Rancho Mirage, California | 33°44' N 116°25' W | 287 ft | z10a | avg Jan 43/70F | Jul 78/108F avg | Weather Station KCARANCH310

previously Big Pine Key, Florida | 24°40' N 81°21' W | 4.5 ft. | z12a | Calcareous substrate | avg annual min. approx 52F | avg Jan 65/75F | Jul 83/90 | extreme min approx 41F

previously Natchez, Mississippi | 31°33' N 91°24' W | 220 ft.| z9a | Downtown/river-adjacent | Loess substrate | avg annual min. 23F | Jan 43/61F | Jul 73/93F | extreme min 2.5F (1899); previously Los Angeles, California (multiple locations)

Posted

Man, that sucks….  These are some of my favorite palms.   When you look at some of the wild specimens out there, they grow in some very arid and open sun-exposed areas in terrible “soil” that is more like limestone rock and/or calcareous sand.  They may get inundated with rain, but normally during the hot summer months.  

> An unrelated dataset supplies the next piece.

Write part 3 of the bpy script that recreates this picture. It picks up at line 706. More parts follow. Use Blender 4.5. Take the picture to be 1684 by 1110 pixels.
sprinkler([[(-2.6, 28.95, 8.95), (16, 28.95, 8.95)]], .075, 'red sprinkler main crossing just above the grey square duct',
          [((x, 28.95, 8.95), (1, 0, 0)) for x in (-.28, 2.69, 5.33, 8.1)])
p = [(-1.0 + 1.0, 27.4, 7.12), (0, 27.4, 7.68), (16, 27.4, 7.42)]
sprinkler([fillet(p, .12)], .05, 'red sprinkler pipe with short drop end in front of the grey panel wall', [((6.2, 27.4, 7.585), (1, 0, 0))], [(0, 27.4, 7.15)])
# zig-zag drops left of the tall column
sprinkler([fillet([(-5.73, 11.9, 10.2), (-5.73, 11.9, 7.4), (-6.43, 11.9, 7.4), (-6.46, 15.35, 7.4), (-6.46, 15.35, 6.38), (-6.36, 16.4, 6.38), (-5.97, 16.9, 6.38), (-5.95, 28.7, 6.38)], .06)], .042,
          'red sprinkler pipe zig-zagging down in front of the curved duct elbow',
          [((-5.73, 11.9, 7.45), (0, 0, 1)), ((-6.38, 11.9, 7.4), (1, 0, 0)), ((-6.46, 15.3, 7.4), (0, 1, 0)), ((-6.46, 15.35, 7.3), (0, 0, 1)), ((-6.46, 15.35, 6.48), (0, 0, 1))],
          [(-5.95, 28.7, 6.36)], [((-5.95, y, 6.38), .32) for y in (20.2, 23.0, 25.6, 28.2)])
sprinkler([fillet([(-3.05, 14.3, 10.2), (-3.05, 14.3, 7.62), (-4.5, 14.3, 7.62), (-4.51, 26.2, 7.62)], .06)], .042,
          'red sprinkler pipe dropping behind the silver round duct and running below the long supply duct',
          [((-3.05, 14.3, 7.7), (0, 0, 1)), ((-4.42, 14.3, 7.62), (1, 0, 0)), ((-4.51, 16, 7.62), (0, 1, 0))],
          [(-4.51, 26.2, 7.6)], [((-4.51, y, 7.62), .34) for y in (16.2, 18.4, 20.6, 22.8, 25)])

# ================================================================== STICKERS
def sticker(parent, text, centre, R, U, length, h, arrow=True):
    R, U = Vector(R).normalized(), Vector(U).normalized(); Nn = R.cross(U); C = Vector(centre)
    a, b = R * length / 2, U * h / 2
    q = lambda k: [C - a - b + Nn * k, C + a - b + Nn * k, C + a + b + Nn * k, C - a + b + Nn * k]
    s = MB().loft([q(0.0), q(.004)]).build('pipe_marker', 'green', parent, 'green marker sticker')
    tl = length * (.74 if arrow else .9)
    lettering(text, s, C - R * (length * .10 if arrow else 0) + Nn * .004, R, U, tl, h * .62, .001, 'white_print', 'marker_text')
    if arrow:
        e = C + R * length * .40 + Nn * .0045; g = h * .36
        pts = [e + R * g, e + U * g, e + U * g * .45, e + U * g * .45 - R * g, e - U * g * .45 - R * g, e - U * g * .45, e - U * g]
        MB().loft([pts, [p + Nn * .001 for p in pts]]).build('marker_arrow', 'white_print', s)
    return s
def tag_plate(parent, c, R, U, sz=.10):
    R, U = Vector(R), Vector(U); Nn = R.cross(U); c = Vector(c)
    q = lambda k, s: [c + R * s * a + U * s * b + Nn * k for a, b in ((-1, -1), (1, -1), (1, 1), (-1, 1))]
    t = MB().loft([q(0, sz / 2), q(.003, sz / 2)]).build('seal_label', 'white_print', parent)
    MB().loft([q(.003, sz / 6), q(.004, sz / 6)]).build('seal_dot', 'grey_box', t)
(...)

You shouldn’t have to irrigate them at all after establishment, but extra water and fertilizer seems to speed them up.  I wouldn’t call them slow here, in the hot months, though they slow quite a bit in the winter dry season.   

I hand water mine twice a week in the heat of summer, and they are in high-dry spots in the yard.  They shouldn’t need much water at all in the dry season here.  I also give them extra dolomite and garnish with seashells, though this might be overkill.  

I agree with others that you should air on the dry side with these.  I’d keep them far away from regular irrigation sources.  If you’ve got a wet hole there, there are other palms that would love that.  

But these are great palms!  So happy normally in our crap soils and brutal sun.  Maybe you killed it with kindness…. I do that sometimes too.  I’m now going to water mine less after reading this.   I’ve got 2 in the ground and 3 more in pots.